The eight songs on the album are a mix of four fully composed tracks, two duets, one on-the-fly jam and one cover, “Rhapsody in Blue”, which they had performed at LTE shows back in 2008. To be honest, that is probably my least favourite number on here, just because there have been so many wonderful jazz classic takes on this, and while clever is not something I would reach for. As for the rest of the album? It’s a blast from beginning to end, with four musicians having fun. None of these guys have anything to prove, they are all known as master musicians who have sold silly amounts of units and have played all around the world on the biggest stages. Petrucci and Rudess combine together on the delicate “Shades of Hope”, and incredibly this was recorded in just one take, with guitar and piano combining in a composition of beauty and majesty.
This album is full of passages where the listener sits back and is blown away by the restraint, but it is safe to say that opener “Hypersonic” does not show a great deal of that, as here we have the prog version of Jack Torrance bursting through a bathroom door with an ax – all that is missing is someone shouting, “Here’s Johnny!” as their intent is clear from the outset. None of these guys are as young as they used to be (who is?), and Tony Levin is actually 75 years young, yet he is blasting along with the rest of them, as four musicians combine in a manner which is simply incredible.
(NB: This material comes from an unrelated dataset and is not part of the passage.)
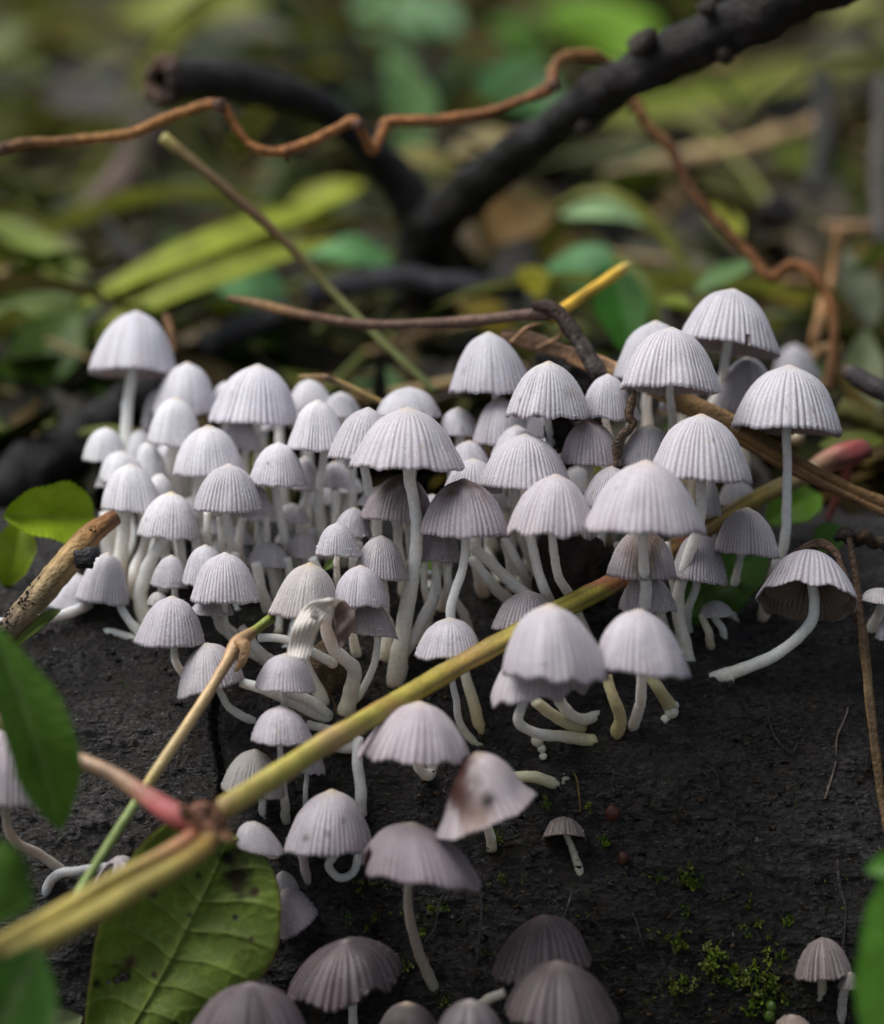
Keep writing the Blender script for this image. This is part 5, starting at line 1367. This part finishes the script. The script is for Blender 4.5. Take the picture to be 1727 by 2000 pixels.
# ------------------------------------------------------------------ litter on the forest floor
lit = Bag()
rs = np.random.default_rng(21)
PAL = [(.085, .05, .012), (.15, .10, .018), (.05, .032, .018), (.16, .10, .035), (.035, .028, .02), (.09, .09, .015), (.13, .14, .02), (.02, .018, .016), (.20, .14, .06), (.07, .065, .055), (.05, .09, .012)]
nLf = 2600
yy = 4.6 + 70 * rs.random(nLf) ** 1.7
xx = rs.uniform(-1, 1, nLf) * (9 + yy * .5)
zz = gz(xx, yy)
for i in range(nLf):
    Lh, Wh = rs.uniform(.5, 1.5) * (1 + yy[i] * .035), rs.uniform(.18, .5) * (1 + yy[i] * .045)
    an = rs.uniform(0, 6.28)
    ax = np.array([math.cos(an), math.sin(an), rs.normal(0, .25) + .18 * math.sin(an)])
    ax /= np.linalg.norm(ax)
    up = np.array([rs.normal(0, .45), rs.normal(0, .45) - .25, 1.0])
    up -= ax * np.dot(up, ax)
    up /= np.linalg.norm(up)
    sd_ = np.cross(ax, up)
    t = np.array([-1, -.5, 0, .5, 1])
    wd = np.array([.08, .8, 1, .75, .05])
    cv = rs.normal(0, .25) * Lh
    c = np.array([xx[i], yy[i], zz[i] + rs.uniform(0, .35)])
    V = []
    for q in range(5):
        for u in (-1, 0, 1):
            V.append(c + ax * t[q] * Lh + sd_ * u * wd[q] * Wh + up * (cv * t[q] ** 2 + abs(u) * .12 * Wh))
    wgt = np.array([1, 1, 1, .8, .9, 1.0, .8, 1.3, .5, .8, .8])
    if xx[i] > 0:
        wgt[[1, 3, 8]] *= 1.8
    else:
        wgt[[5, 9, 10]] *= 1.6
    k_ = rs.choice(11, p=wgt / wgt.sum())
    lit.add(np.array(V), grid_faces(5, 3), np.array(PAL[k_]) * (.09 + .75 * rs.random() ** 1.8) * np.array([.92, 1.0, .6]))
o = lit.obj('leaf_litter', M_LITTER, None, np.array([0, 5, -1]))
o['kind'] = 'stuff'
stw = Bag()
for i in range(420):
    y = 4.6 + 60 * rs.random() ** 1.6
    x = rs.uniform(-1, 1) * (9 + y * .5)
    an = rs.normal(0, .6)
    Lh = rs.uniform(.8, 3.2)
    c = np.array([x, y, float(gz(x, y)) + rs.uniform(.05, .5)])
    a = np.array([math.cos(an), math.sin(an), rs.normal(0, .22)]) * Lh
    V, F, t = tube_geo(spline([c - a, c + np.array([0, 0, rs.normal(0, .15)]), c + a], 7), rs.uniform(.03, .09), 6, 0)
    stw.add(V, F, np.array([(.34, .24, .11), (.20, .12, .05), (.05, .035, .025), (.12, .14, .03)][rs.integers(4)]) * rs.uniform(.7, 1.2))
o = stw.obj('twig_litter', M_STRAW, None, np.array([0, 5, -1]))
o['kind'] = 'stuff'
hb = Bag()
for i in range(70):                          # low green herbs and grass tufts in the litter
    y = 6 + 62 * rs.random() ** 1.3
    x = rs.uniform(-1, 1) * (9 + y * .5)
    z = float(gz(x, y))
    h = rs.uniform(.4, 1.6) * (1 + y * .03)
    col_ = np.array([(.10, .16, .02), (.16, .20, .03), (.05, .12, .015), (.10, .20, .08)][rs.integers(4)]) * rs.uniform(.7, 1.2)
    for q in range(rs.integers(2, 5)):
        an = rs.uniform(0, 6.28)
        tip = np.array([x + math.cos(an) * h * .8, y + math.sin(an) * h * .8, z + h * rs.uniform(.2, .9)])
        base_ = np.array([x, y, z])
        ax = tip - base_
        sd_ = np.cross(ax, [0, 0, 1.0])
        sd_ /= np.linalg.norm(sd_) + 1e-9
        V = []
        for t_, w_ in ((0, .1), (.3, .8), (.6, 1), (.85, .6), (1, .03)):
            pnt = base_ + ax * t_ + np.array([0, 0, .3 * h * math.sin(math.pi * t_)])
            for u in (-1, 0, 1):
                V.append(pnt + sd_ * u * w_ * h * .13 + np.array([0, 0, abs(u) * .04 * h]))
        hb.add(np.array(V), grid_faces(5, 3), col_ * rs.uniform(.6, .9))
o = hb.obj('herbs', M_LEAF, None, np.array([0, 6, -1]))
o['kind'] = 'stuff'

gr = Bag()
rs = np.random.default_rng(31)
for i in range(620):                          # thin grass and herb blades tangled over the litter
    y = 7.5 + 60 * rs.random() ** 1.5
    x = rs.uniform(-1, 1) * (8 + y * .5)
    fk = P(840, 450, 8)
    if abs(x - fk[0]) < 2.6 and y < fk[1] + 1.5:
        continue
    z = float(gz(x, y)) + rs.uniform(-.1, .5)
    Lb = rs.uniform(1.6, 5.5) * (1 + y * .012)
    an = rs.normal(0, .8) + (math.pi if rs.random() < .5 else 0)
    up = abs(rs.normal(.25, .25))
    dr = np.array([math.cos(an), math.sin(an), 0])
    t = np.linspace(0, 1, 9)[:, None]
    pth = np.array([x, y, z]) + dr * Lb * t + np.array([0, 0, 1.0]) * (Lb * up * np.sin(math.pi * .75 * t)) + rs.normal(0, .08, 3) * np.sin(6 * t)
    sd_ = np.cross(dr, [0, 0, 1.0]) * .6 + np.array([0, 0, .8])
    wd = rs.uniform(.04, .17) * np.sin(math.pi * (.08 + .92 * t) ** .8) * (1 + y * .01) + .004
    V = np.stack([pth - sd_ * wd, pth + np.array([0, 0, .25]) * wd, pth + sd_ * wd], 1).reshape(-1, 3)
    cg = np.array([(.13, .17, .02), (.20, .22, .03), (.07, .11, .012), (.24, .20, .06), (.12, .08, .03), (.30, .33, .05)][rs.integers(6)])
    gr.add(V, grid_faces(9, 3), cg * rs.uniform(.3, .95))
o = gr.obj('grass', M_LEAF, None, np.array([0, 6, -1]))
o['kind'] = 'stuff'

# ------------------------------------------------------------------ on the log: moss, crumbs, rootlets, primordia, drops
MOSS = [(1179, 1647), (1332, 1723), (1349, 1694), (1294, 1714), (1367, 1723), (1448, 1697), (1459, 1758), (1339, 1775), (1478, 1805), (1457, 1820), (1537, 1800), (1530, 1860), (1500, 1846), (1335, 1824), (1318, 1841), (1273, 1826), (1405, 1876), (1395, 1900), (1450, 1911), (1429, 1918), (1485, 1921), (1509, 1921), (1335, 1925), (1537, 1947), (1464, 1977), (1340, 1912), (1412, 1868), (1440, 1905), (1515, 1930), (1325, 1835), (1345, 1720), (1460, 1770), (971, 1638), (1064, 1571), (1181, 1644), (1148, 1580), (974, 1711), (714, 1726), (702, 1746), (722, 1808), (827, 1821), (674, 1796), (862, 1777), (792, 1888), (849, 1780), (355, 1572), (175, 1665), (325, 1520), (248, 1340), (540, 1890), (530, 1900), (955, 1855), (870, 1960), (880, 1945), (1100, 1990), (60, 1930), (120, 1880), (140, 1770)]
CLUMP = {(1405, 1876): 3, (1450, 1911): 3, (1485, 1921): 3, (1509, 1921): 3, (1335, 1925): 2.4, (1332, 1723): 2.2, (1318, 1841): 2.4, (540, 1890): 2.5, (870, 1960): 2.2, (1464, 1977): 2.5}
moss = Bag()
rs = np.random.default_rng(8)


def tuft(px, py, sz, nb):
    sz *= .78
    d = dlog(px, py)
    c = P(px, py, d)
    nn_ = np.array([0, (c[1] - LY) / LA ** 2, (c[2] - LZ) / LB ** 2])
    nn_ /= np.linalg.norm(nn_)
    colb = np.array([(.13, .21, .02), (.20, .26, .03), (.09, .15, .015), (.22, .25, .07)][rs.integers(4)])
    for q in range(nb):
        v = nn_ * rs.uniform(.4, 1.2) + rs.normal(0, .7, 3)
        v /= np.linalg.norm(v)
        s_ = np.cross(v, rs.normal(0, 1, 3))
        s_ /= np.linalg.norm(s_)
        ln, wd = sz * rs.uniform(.025, .06), sz * rs.uniform(.008, .016)
        b0 = c + rs.normal(0, .016 * sz, 3) - nn_ * .0
        V = [b0 - s_ * wd * .4, b0 + s_ * wd * .4, b0 + v * ln * .5 + s_ * wd, b0 + v * ln * .5 - s_ * wd, b0 + v * ln]
        moss.add(np.array(V), [np.array([[0, 1, 2, 3]]), np.array([[3, 2, 4]])], colb * rs.uniform(.7, 1.25))


for m_ in MOSS:
    k_ = CLUMP.get(m_, 1.0)
    for q in range(int(3 * k_)):
        tuft(m_[0] + rs.normal(0, 6 * k_), m_[1] + rs.normal(0, 6 * k_), 1.0 + .3 * k_, 14)
for q in range(190):
    tuft(rs.uniform(150, 1700), 1560 + 430 * math.sqrt(rs.random()), rs.uniform(.5, .9), 6)
o = moss.obj('moss', M_LEAF, None, P(1400, 1850, dlog(1400, 1850)))
o['kind'] = 'stuff'

crumb = Bag()
for q in range(2600):
    px, py = rs.uniform(0, 1727), 1240 + 760 * rs.random() ** .8
    d = dlog(px, py)
    c = P(px, py, d - .01)
    s_ = rs.uniform(.004, .024)
    q4 = rs.normal(0, 1, (6, 3)) * np.array([s_ * 1.5, s_ * .6, s_])
    V = c + q4
    crumb.add(V, np.array([[0, 1, 2], [0, 2, 3], [3, 4, 0], [1, 4, 5], [2, 5, 3], [0, 4, 1], [1, 5, 2], [3, 5, 4]]), np.array([(.05, .032, .018), (.015, .013, .012), (.10, .06, .03), (.09, .085, .08)][rs.choice(4, p=[.35, .4, .1, .15])]))
o = crumb.obj('bark_crumbs', M_BLACK, None, P(900, 1700, dlog(900, 1700)))
o['kind'] = 'stuff'

ROOTS = [
 ('thin dark rootlet hanging on the log below the dusky pink cap', [(928, 1715), (940, 1760), (938, 1820), (932, 1870), (930, 1940)], 9, (.06, .055, .055)),
 ('fine grey rootlet left of the dark one below the dusky pink cap', [(870, 1735), (858, 1770), (850, 1810), (830, 1840)], 6, (.07, .065, .065)),
 ('pale thread running down from the lone tiny brown mushroom', [(1118, 1738), (1112, 1760), (1108, 1775), (1098, 1795)], 6, (.14, .13, .12)),
 ('tan hair root hanging from the yellowish tuft in the middle of the log', [(1110, 1500), (1126, 1520), (1132, 1560), (1134, 1585)], 7, (.26, .17, .06)),
 ('long pale root thread low on the right of the log, upper', [(1660, 1342), (1655, 1390), (1635, 1440), (1632, 1490), (1612, 1560)], 8, (.16, .13, .11)),
 ('grey root strand low on the right of the log, above the corner mushrooms', [(1636, 1680), (1640, 1730), (1652, 1780), (1645, 1860)], 9, (.06, .05, .048)),
 ('dark branching rootlet in the middle of the right log face', [(1370, 1490), (1400, 1510), (1405, 1545)], 8, (.04, .036, .034)),
 ('twisted dark root on the upper right log face', [(1500, 1400), (1515, 1440), (1545, 1470), (1560, 1450)], 7, (.04, .038, .036)),
 ('short grey root bit above the yellow-green moss at the right', [(1235, 1780), (1245, 1805), (1252, 1832)], 7, (.07, .065, .065)),
 ('brown dry sheath strip hanging below the greenish tilted cap', [(535, 1500), (530, 1560), (520, 1600)], 9, (.18, .10, .05)),
 ('curled brown fibre at the stalk bundle', [(640, 1300), (632, 1340), (650, 1365), (658, 1395)], 6, (.16, .09, .04)),
 ('tan bent sheath beside the crossed lower stalk', [(545, 1560), (530, 1590), (548, 1570)], 8, (.22, .13, .06)),
]
for k_, (lb, pts, ww, c_) in enumerate(ROOTS):
    stick('rootlet', lb, 'root', pts, [dlog(*q) - .05 for q in pts], ww * .62, [(0, np.array(c_) * .8), (1, np.array(c_) * .6)], M_BARK, 80 + k_, .35, 7, 40, 8)


def ball_geo(c, r, n1=8, n2=12, squash=(1, 1, 1)):
    a = np.linspace(0.001, math.pi - .001, n1)[:, None]
    bb = np.arange(n2)[None, :] / n2 * 2 * math.pi
    q = np.stack([np.sin(a) * np.cos(bb), np.sin(a) * np.sin(bb), np.cos(a) * np.ones_like(bb)], -1) * np.array(squash)
    return (np.asarray(c) + q * r).reshape(-1, 3), grid_faces(n1, n2, True)


def ball(name, label, cat, px, py, d, rpx, col, mat, group=None, squash=(1, 1, 1), rough=0):
    c = P(px, py, d)
    r = rpx * (D0 + d) / D0 / PXCM
    V, F = ball_geo(c, r, 12, 18, squash)
    if rough:
        V = V + (V - c) * (rough * fbm(V * 9, 2, int(px)))[:, None]
    b = Bag()
    b.add(V, F, col)
    return tag(b.obj(name, mat, None, c), label, cat, group)


for (px, py, off, r, lb) in ((1425, 1331, -.18, 11, 'clear drop hanging under the long stalk of the open-gilled mushroom'), (1371, 1271, -.02, 9, 'clear drop at the bend of the hooked stalk')):
    ball('water_drop', lb, 'water drop', px, py, dlog(px, py) + off, r, (1, 1, 1), M_WATER, 'water drops')
ball('water_drop', 'dew drop shining on the big blurred front cap', 'water drop', 1061, 1292, -2.32, 6, (1, 1, 1), M_WATER, 'water drops')
ball('water_drop', 'dew drop shining near the right rim of the right front cap', 'water drop', 1331, 1277, -1.86, 6, (1, 1, 1), M_WATER, 'water drops')
ball('slime_ball', 'larger glossy red-brown ball stuck on the log, right of the tilted cap', 'fungus', 1196, 1590, dlog(1196, 1590) - .03, 14, (.07, .022, .012), M_STALK, squash=(1, .7, 1.15), rough=.2)
ball('slime_ball', 'smaller glossy red-brown ball on the log below the larger one', 'fungus', 1218, 1676, dlog(1218, 1676) - .03, 12, (.06, .02, .012), M_STALK, squash=(.9, .7, 1.2), rough=.25)
for (lb, bb) in (('white pinhead mushrooms in a chain under the ragged striped cap', ((1050, 1446, 13), (1058, 1462, 9), (1061, 1477, 8))), ('creamy pinhead mushrooms at the yellowish stalk foot', ((1312, 1390, 14), (1300, 1405, 10), (1318, 1378, 9)))):
    d = dlog(bb[0][0], bb[0][1]) - .12
    rt = thing('mushroom_pins', lb, 'mushroom', P(bb[0][0], bb[0][1], d))
    for (px, py, r) in bb:
        V, F = ball_geo(P(px, py, d), r / PXCM, 10, 16)
        b = Bag()
        b.add(V, F, (.68, .65, .52))
        b.obj('pinhead', M_STEM, rt, P(bb[0][0], bb[0][1], d))
rt = thing('seed_pod', 'shiny green two-lobed seed pod on the log near the bottom right', 'seed pod', P(1506, 1975, dlog(1506, 1975) - .05))
for (px, py, r) in ((1507, 1965, 11), (1504, 1984, 12)):
    V, F = ball_geo(P(px, py, dlog(px, py) - .05), r / PXCM, 10, 16, (1, .8, 1.1))
    b = Bag()
    V = V + (V - V.mean(0)) * (.25 * fbm(V * 14, 2, 3))[:, None]
    b.add(V, F, (.05, .10, .008))
    b.obj('lobe', M_STALK, rt, P(1506, 1975, dlog(1506, 1975) - .05))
Ask any Dream Theater fan which is their finest album, and there is a very good chance that they will point to ‘Metropolis Pt. 2: Scenes from a Memory’, and three of those guys are back here combining with the master of bass/stick to create something that is very special indeed.
They are back with their first album in more than 20 years, and apparently they have signed a two-album deal with Inside Out so let’s hope it isn’t another 20 years until the next one!